I bought these dried bael fruit wheels from Thasadej Market in Thailand. The aroma of the fruits leaked out from the roughly packed plastic bags. They are great for making a refreshing summer drink.

Bael fruits ice-tea is an instant sweet refreshing drink. Dried bael fruit turns the water to pale orange with beautiful fragrance and delightful earthy flavour. It is usually sweeten with sugar and serve with some ice.

Bael Fruit Ice Tea

Ingredients: (4 servings)

Few dried bael fruit slices

4 cup water

3 tbsp sugar (or as per your liking)


  1. Boil water in the medium pot.
  2. Add dried bael fruit and let it boil for few minutes.
  3. Add sugar and stir until dissolved.
  4. Remove from the heat and let it cool.
  5. Serve chill with some ice.

Have you ever tried Bael fruit before? What’s your favourite ice tea recipe?

Take care,

28 comments to Bael Fruit Ice Tea

  • I’ve never even heard of Bael fruit, but your tea looks wonderful and refreshing!

  • How very interesting and so pretty. I have never eaten bael fruit before.
    🙂 Mandy

  • Never heard of bael, it does look pretty.

  • I haven’t heard of it, Tes. But the way you describe it I can almost taste them!

  • wow what a perfect way to chill out with bael, It has a very strong fruity flavour which I absolutely love it.

    I think bael is also known as wood apple 🙂

  • I’ve never had bael… but I’m intrigued!

  • Pure Complex

    I’ve never heard of Bael fruit before but I have to say this Ice Tea definitely looks delicious.

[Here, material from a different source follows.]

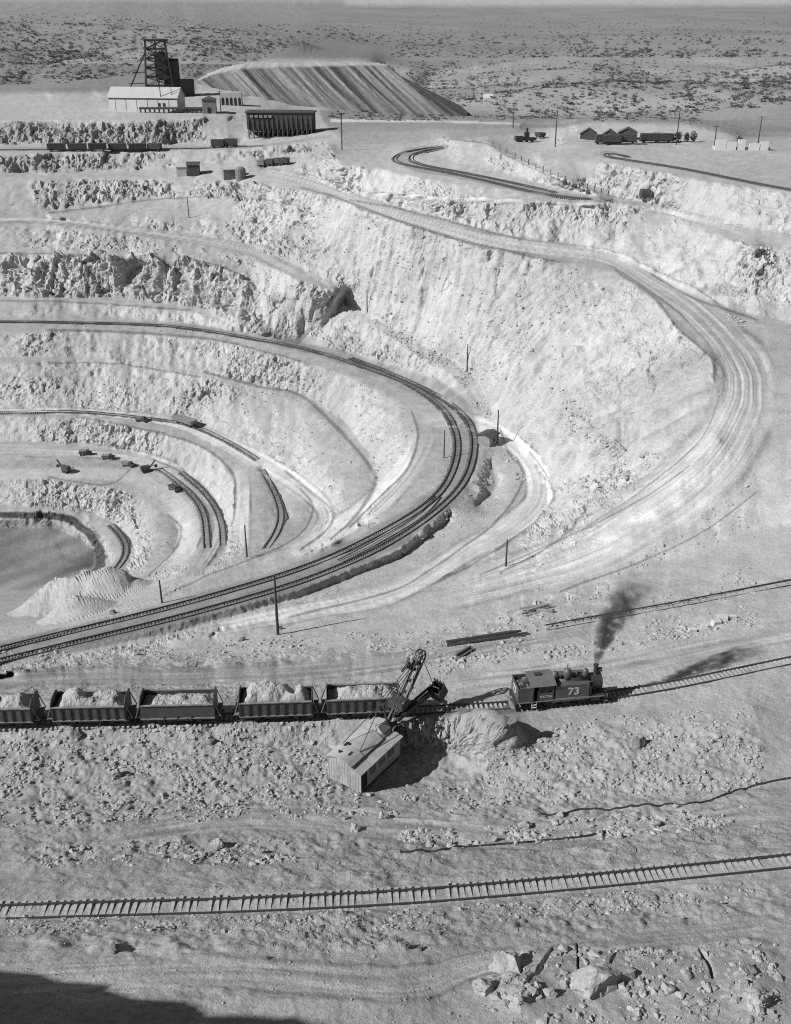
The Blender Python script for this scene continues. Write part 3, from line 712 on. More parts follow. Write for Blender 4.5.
# ------------------------------------------------------------------ building kit
class MB:
    """collects shapes and links them as ONE mesh object"""
    def __init__(self): self.v, self.f = [], []
    def add(self, vs, fs):
        o = len(self.v); self.v += [tuple(v) for v in vs]; self.f += [tuple(i + o for i in f) for f in fs]; return self
    def box(self, x0, x1, y0, y1, z0, z1, M=None):
        vs = [Vector((x, y, z)) for z in (z0, z1) for y in (y0, y1) for x in (x0, x1)]
        if M: vs = [M @ v for v in vs]
        return self.add(vs, [(0, 2, 3, 1), (4, 5, 7, 6), (0, 1, 5, 4), (2, 6, 7, 3), (0, 4, 6, 2), (1, 3, 7, 5)])
    def bar(self, a, b, w, h=None, up=(0, 0, 1)):
        a, b = Vector(a), Vector(b); h = h or w; d = (b - a)
        L = d.length
        if L < 1e-6: return self
        d /= L; u = Vector(up)
        if abs(d.dot(u)) > .99: u = Vector((1, 0, 0))
        s = d.cross(u).normalized(); t = s.cross(d)
        M = Matrix((d, s, t)).transposed().to_4x4(); M.translation = a
        return self.box(0, L, -w / 2, w / 2, -h / 2, h / 2, M)
    def tube(self, pts, r, n=8, cap=True):
        pts = [Vector(p) for p in pts]; rs = r if isinstance(r, (list, tuple)) else [r] * len(pts); vs = []
        for i, p in enumerate(pts):
            d = (pts[min(i + 1, len(pts) - 1)] - pts[max(i - 1, 0)]).normalized()
            u = Vector((0, 0, 1)) if abs(d.z) < .95 else Vector((1, 0, 0))
            s = d.cross(u).normalized(); t = d.cross(s)
            vs += [p + rs[i] * (math.cos(2 * math.pi * k / n) * s + math.sin(2 * math.pi * k / n) * t) for k in range(n)]
        fs = [(i * n + k, i * n + (k + 1) % n, (i + 1) * n + (k + 1) % n, (i + 1) * n + k) for i in range(len(pts) - 1) for k in range(n)]
        if cap: fs += [tuple(reversed(range(n))), tuple((len(pts) - 1) * n + k for k in range(n))]
        return self.add(vs, fs)
    def prism(self, prof, x0, x1, M=None):
        """profile of (y, z) points swept along x"""
        n = len(prof); vs = [Vector((x, y, z)) for x in (x0, x1) for y, z in prof]
        if M: vs = [M @ v for v in vs]
        return self.add(vs, [tuple(range(n))[::-1], tuple(range(n, 2 * n))] + [(i, (i + 1) % n, n + (i + 1) % n, n + i) for i in range(n)])
    def wheel(self, c, r, w, axis='y', n=18, spokes=0, rim=.12):
        c = Vector(c); ax = {'x': Vector((1, 0, 0)), 'y': Vector((0, 1, 0))}[axis] if isinstance(axis, str) else Vector(axis).normalized()
        u = ax.cross(Vector((0, 0, 1))).normalized(); t = u.cross(ax)
        if not spokes: return self.tube([c - ax * w / 2, c + ax * w / 2], r, n)
        for k in range(n):
            a0, a1 = 2 * math.pi * k / n, 2 * math.pi * (k + 1) / n
            q = [c + (u * math.cos(a) + t * math.sin(a)) * rr + ax * s for a in (a0, a1) for rr in (r - rim, r) for s in (-w / 2, w / 2)]
            self.add(q, [(0, 1, 5, 4), (2, 6, 7, 3), (0, 4, 6, 2), (1, 3, 7, 5)])
        for k in range(spokes):
            a = 2 * math.pi * k / spokes + .2
            self.bar(c, c + (u * math.cos(a) + t * math.sin(a)) * (r - rim * .5), w * .5, rim * .7, up=ax)
        return self.tube([c - ax * w * .7, c + ax * w * .7], rim * 1.3, 8)
    def build(self, name, mat, parent=None, smooth=False):
        me = bpy.data.meshes.new(name); me.from_pydata(self.v, [], self.f); me.update()
        me.materials.append(mat)
        if smooth: me.polygons.foreach_set('use_smooth', np.ones(len(me.polygons), bool))
        o = bpy.data.objects.new(name, me); C.objects.link(o)
        if parent is not None: o.parent = parent
        return o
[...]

  • I bought these, dried, having no idea what they were. On returning home I Googled them and made the tea. Nice, but I’m trying to avoid sugar…my thighs and hips are allergic 😉 I also read that they can be quite a hazard when falling out of trees? I’d really love to taste them fresh, do they sell them fresh?

    • Tes

      Yes, they sell them fresh, too. But you won’t be seeing them in supermarket or store in the city. It’s pretty rustic ingredient found in villages. If you are lucky, sometime those lady selling farm fresh ingredients in Thai morning market will have them 🙂

  • Lin Ann

    You tea sounds wonderful! Like Tiffany, I’m intrigued also. I wonder if I can find bael in stores near me. I don’t have a great iced tea recipe, but with summer coming I should probably work on one!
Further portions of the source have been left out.